**DATA**
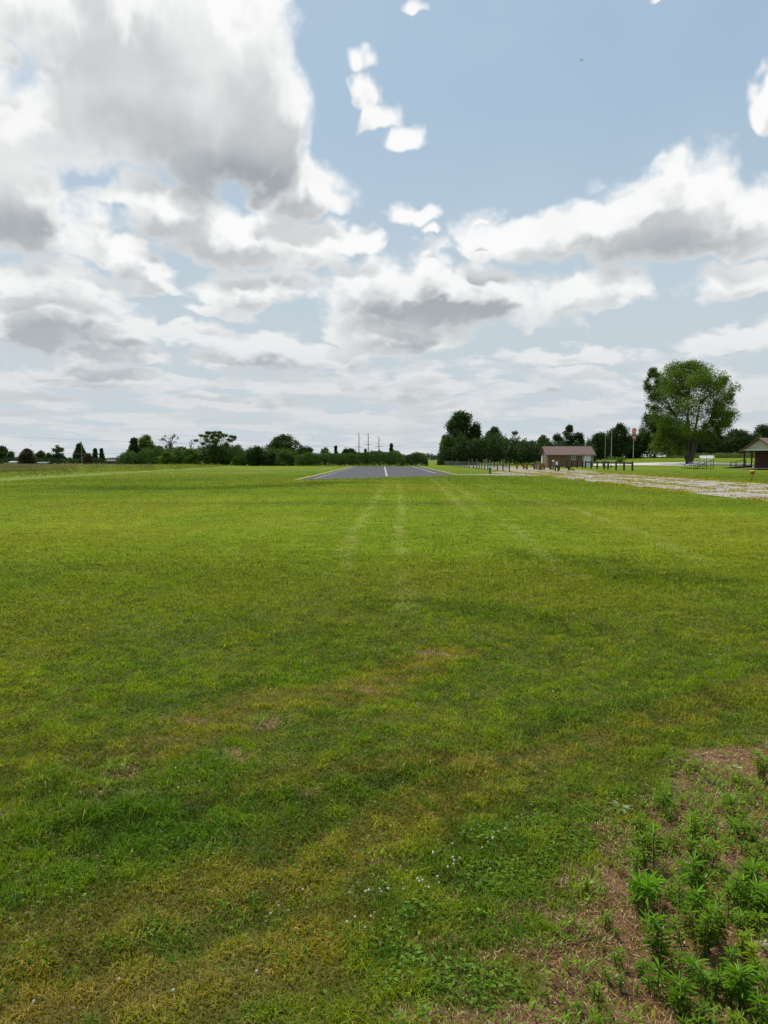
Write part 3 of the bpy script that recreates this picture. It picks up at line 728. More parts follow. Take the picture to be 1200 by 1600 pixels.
BIG = [
    (1105, 1500, 76, 'largest bushy dark green weed clump on the bare soil', .05, 9, 0),
    (1030, 1520, 68, 'tall single weed shoot standing left of the largest clump', .018, 3, 0),
    (1060, 1442, 62, 'paired weed shoots with drooping leaves just behind the largest clump', .035, 3, 0),
    (1004, 1432, 48, 'short spiky weed clump left of the paired shoots', .035, 4, 0),
    (1021, 1362, 54, 'upright weed with curled side leaves beside pale fallen stems', .012, 2, 0),
    (993, 1368, 32, 'small bright shoot left of the upright curled weed', 0, 1, .1),
    (1035, 1276, 36, 'slim straight shoot at the near edge of the straw strip', 0, 1, .05),
    (1081, 1404, 56, 'tall weed shoot with arching blades above the paired shoots', .012, 2, 0),
    (1080, 1338, 52, 'broad dark weed clump in the middle of the leafy patch', .05, 5, 0),
    (1098, 1358, 40, 'fanned weed leaves just in front of the broad dark clump', .04, 4, 0),
    (1163, 1502, 40, 'yellow flat topped weed on thin bare stems', .02, 5, .85),
    (1186, 1222, 42, 'yellow tipped bushy weed standing on the far straw strip', .02, 4, .5),
    (1155, 1234, 28, 'small yellow weed beside the pale wood chip', .012, 3, .7),
    (1145, 1434, 58, 'tall leafy weed clump behind the yellow flat topped weed', .035, 5, .05),
    (1170, 1402, 42, 'dark shoot growing over a brown hollow near the frame edge', .02, 3, 0),
    (1184, 1436, 48, 'bright green clump at the frame edge above the pale stone', .03, 4, .1),
    (1157, 1457, 26, 'short starry weed right behind the yellow flat topped weed', .008, 2, .15),
    (1188, 1460, 30, 'short starry weed just above the pale stone', .01, 2, .15),
    (1060, 1537, 42, 'narrow bright shoot in front of the largest clump', .008, 2, .1),
    (1084, 1543, 36, 'narrow shoot with browned lower leaves in front of the largest clump', .012, 2, .1),
    (1136, 1530, 40, 'leaning dark shoot below the yellow flat topped weed', .006, 1, 0),
    (1180, 1538, 30, 'single pale green shoot below the pale stone', .004, 1, .15),
    (1067, 1582, 46, 'wide weed shoot low in the corner patch, dark beneath', .02, 3, 0),
    (1120, 1567, 40, 'shaded two stemmed shoot in the lower weed patch', .012, 2, 0),
    (1150, 1575, 42, 'upright shoot beside the shaded two stemmed one', .018, 3, .05),
    (1190, 1590, 62, 'bushy weed filling the very bottom corner', .04, 6, .05),
    (1028, 1560, 40, 'thin weed shoot left of the wide low one', .015, 2, .1),
    (970, 1550, 26, 'small spreading weed alone at the left of the straw patch', .02, 3, .1),
    (945, 1453, 20, 'little forked sprout on the brown straw', .01, 2, .1),
    (962, 1468, 15, 'smallest sprout on the brown straw beside the forked one', .01, 1, .1),
    (1172, 1384, 34, 'pale shoot above the brown hollow', .01, 2, .15),
    (1095, 1604, 28, 'cropped weed tip rising at the bottom edge', .02, 3, .1),
]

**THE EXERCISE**
Return all of the data exactly as written, and drop the pictures.

**REPLY**
Write part 3 of the bpy script that recreates this picture. It picks up at line 728. More parts follow. Take the picture to be 1200 by 1600 pixels.
BIG = [
    (1105, 1500, 76, 'largest bushy dark green weed clump on the bare soil', .05, 9, 0),
    (1030, 1520, 68, 'tall single weed shoot standing left of the largest clump', .018, 3, 0),
    (1060, 1442, 62, 'paired weed shoots with drooping leaves just behind the largest clump', .035, 3, 0),
    (1004, 1432, 48, 'short spiky weed clump left of the paired shoots', .035, 4, 0),
    (1021, 1362, 54, 'upright weed with curled side leaves beside pale fallen stems', .012, 2, 0),
    (993, 1368, 32, 'small bright shoot left of the upright curled weed', 0, 1, .1),
    (1035, 1276, 36, 'slim straight shoot at the near edge of the straw strip', 0, 1, .05),
    (1081, 1404, 56, 'tall weed shoot with arching blades above the paired shoots', .012, 2, 0),
    (1080, 1338, 52, 'broad dark weed clump in the middle of the leafy patch', .05, 5, 0),
    (1098, 1358, 40, 'fanned weed leaves just in front of the broad dark clump', .04, 4, 0),
    (1163, 1502, 40, 'yellow flat topped weed on thin bare stems', .02, 5, .85),
    (1186, 1222, 42, 'yellow tipped bushy weed standing on the far straw strip', .02, 4, .5),
    (1155, 1234, 28, 'small yellow weed beside the pale wood chip', .012, 3, .7),
    (1145, 1434, 58, 'tall leafy weed clump behind the yellow flat topped weed', .035, 5, .05),
    (1170, 1402, 42, 'dark shoot growing over a brown hollow near the frame edge', .02, 3, 0),
    (1184, 1436, 48, 'bright green clump at the frame edge above the pale stone', .03, 4, .1),
    (1157, 1457, 26, 'short starry weed right behind the yellow flat topped weed', .008, 2, .15),
    (1188, 1460, 30, 'short starry weed just above the pale stone', .01, 2, .15),
    (1060, 1537, 42, 'narrow bright shoot in front of the largest clump', .008, 2, .1),
    (1084, 1543, 36, 'narrow shoot with browned lower leaves in front of the largest clump', .012, 2, .1),
    (1136, 1530, 40, 'leaning dark shoot below the yellow flat topped weed', .006, 1, 0),
    (1180, 1538, 30, 'single pale green shoot below the pale stone', .004, 1, .15),
    (1067, 1582, 46, 'wide weed shoot low in the corner patch, dark beneath', .02, 3, 0),
    (1120, 1567, 40, 'shaded two stemmed shoot in the lower weed patch', .012, 2, 0),
    (1150, 1575, 42, 'upright shoot beside the shaded two stemmed one', .018, 3, .05),
    (1190, 1590, 62, 'bushy weed filling the very bottom corner', .04, 6, .05),
    (1028, 1560, 40, 'thin weed shoot left of the wide low one', .015, 2, .1),
    (970, 1550, 26, 'small spreading weed alone at the left of the straw patch', .02, 3, .1),
    (945, 1453, 20, 'little forked sprout on the brown straw', .01, 2, .1),
    (962, 1468, 15, 'smallest sprout on the brown straw beside the forked one', .01, 1, .1),
    (1172, 1384, 34, 'pale shoot above the brown hollow', .01, 2, .15),
    (1095, 1604, 28, 'cropped weed tip rising at the bottom edge', .02, 3, .1),
]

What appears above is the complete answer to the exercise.